The reason for that success to some degree was due to the current. In other respects, it was due to the shade that the bridges and other features offered on a warm late summer day. And in still other respects, it had to do with the anglers understanding how fish position themselves in current.

And that latter one is something that DeFoe excels in as he uses tactics that trout fishermen utilize in targeting rainbows and browns holding in seams and other likely ambush spots on a quick flowing river or stream.

2017 Challenge Select MLF

“It’s very similar,” said DeFoe, a three-time winner in the GEICO Select series. “I want to be in places where the water is extremely fast. And then I’m going to kind of fish my way out from that very, very fast water.

“I’m going to start there and work my way towards the slower stuff. And somewhere in all of that, I’m going to find the seam, the breakline, something that those fish are holding on.”

While river systems can vary from the smaller sized Thunder Bay River this week all the way up to the voluminous Mississippi River where the 2016 MLF Summit Cup was contested in Lacrosse, Wis., DeFoe is on the lookout for certain characteristics.

“The bigger the fish are, the faster the current is that they’re relating too,” said DeFoe, who finished second at the 2015 Summit Cup in Waterville, Maine and third at the 2016 MLF Summit Cup in Lacrosse, Wis.

“And the smaller fish are going to be relating to a small eddy, a place that has got really slow water compared to the water around it.”

In addition to faster current – relatively speaking, that is – DeFoe is also looking for something that creates a preferred ambush point where a bigger bass can take up position.

On the Thunder Bay River, that was a series of bridge pilings and structures in the river around those bridges, objects that created a current break.

“If you can find a place that has fast water pushing up against something, (that can be good),” said DeFoe, the 2011 B.A.S.S. Rookie of the Year and a three-time winner of B.A.S.S. events. “Usually, it’s vertical like a real sharp bank, a steep rocky face, whatever it might be.

“It only has to be a couple of feet in terms of a vertical break,” he added. “It’s those hard edges that fish relate to the best.”

The bottom line in the Tennessee angler’s mind is that current is everything during the summer months, even in a slower moving stream that seems more lake like than it is river like.

“You just have to find those places that is magnifying it in some way or another, whether it’s two places coming together or if it is a place that is some type of a feeder creek or stream.

“You’re looking for anything that is adding more current to the system or making the current that is there more noticeable and more significant.”

What types of baits does DeFoe rely on in such river fishing situations?

That depends on the time of day that he’s actually fishing, something that can cause the MLF pro to throw a variety of baits including a soft jerkbait, a swimbait, a crankbait or some other sort of moving lure.
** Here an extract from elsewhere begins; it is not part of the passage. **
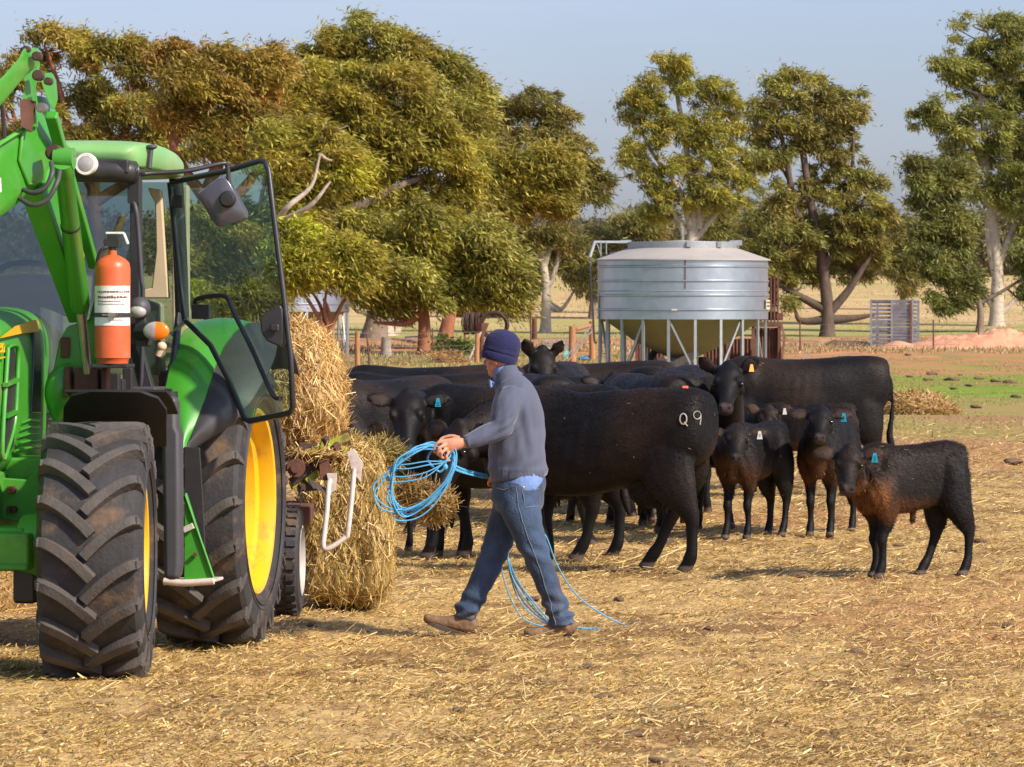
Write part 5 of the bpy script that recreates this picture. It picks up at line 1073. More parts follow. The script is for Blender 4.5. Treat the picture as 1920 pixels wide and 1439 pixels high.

And at times, those baits might even include some sort of flipping bait or a jig if there is vegetation or timber present.

“It (the time of day) affects the way that you have to catch the fish,” said DeFoe. “The fish don’t really move from where they are.

“You know, they may be feeding more actively early in the morning, but they don’t really move (and change) locations like they do in some systems,” he added.

“They are still in the same place (as the day goes along), you just have to figure out a way to make them bite.”

And when it comes down to figuring out how to make that happen, DeFoe is pretty good at it.

No matter which river system he happens to find himself fishing upon, be it the Thunder Bay River or the Mighty Mississippi.

Because at the end of the day, the Otter is a bona fide angling river rat and a pretty good one at that.